The first 5S audits you conduct will be more comprehensive and take a certain amount of time. This is due in particular to the time required to categorize items into two groups: necessary and unnecessary. The whole process becomes easier once that task is complete, because your primary focus then shifts onto examining whether your employees are actually practicing the 5S rules you developed. As a rule of thumb, you should aim to conduct one 5S audit per month. A digital OHS tool can be extremely helpful.

Good to know: 
Carrying out 5S audits on an ongoing basis encourages your employees to regularly prepare for the audits. This helps the 5S method become ingrained in their daily work. And, after a period of time, the many benefits of the 5S method will develop on their own.

The 5S method in Lean Management

Lean Management is an approach that aims to organize processes more efficiently. 
Lean Management methods include Kaizen, also known as continuous improvement, which has become rooted in many standardized management systems in the form of the PDCA (Plan – Check – Do – Act) cycle.
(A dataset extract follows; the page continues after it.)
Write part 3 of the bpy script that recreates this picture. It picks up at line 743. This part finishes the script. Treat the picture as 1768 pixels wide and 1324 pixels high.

The name Kaizen is a compound of two Japanese words: “kai-,” which means “improvement,” and “-zen,” which means “change for the better.” The 5S method is derived from the Kaizen concept and touches on various elements in a slightly different way. The centerpiece of the 5S method, “Sustain” (shitsuke) is taken directly from the Kaizen concept.

Kaizen in the Plan – Do – Check – Act cycle

The ten steps in the Kaizen method (as implemented by Toyota) can be easily assigned to the PDCA cycle.

1. Define and clarify the problem
2. Document the current situation
3. Visualize the ideal situation
4. Determine targets
5. Develop an implementation strategy
6. Draw up a plan – what, who, and when

7. Implement plan

8. Evaluate its effectiveness

9. Document your work
10. Confirm the results


It is clear that companies that implement the 5S method in their daily operations improve occupational safety, increase employee awareness, and support a continuous improvement process. A particularly important part of the 5S method is ensuring that all employees are involved. This increases the focus on occupational safety.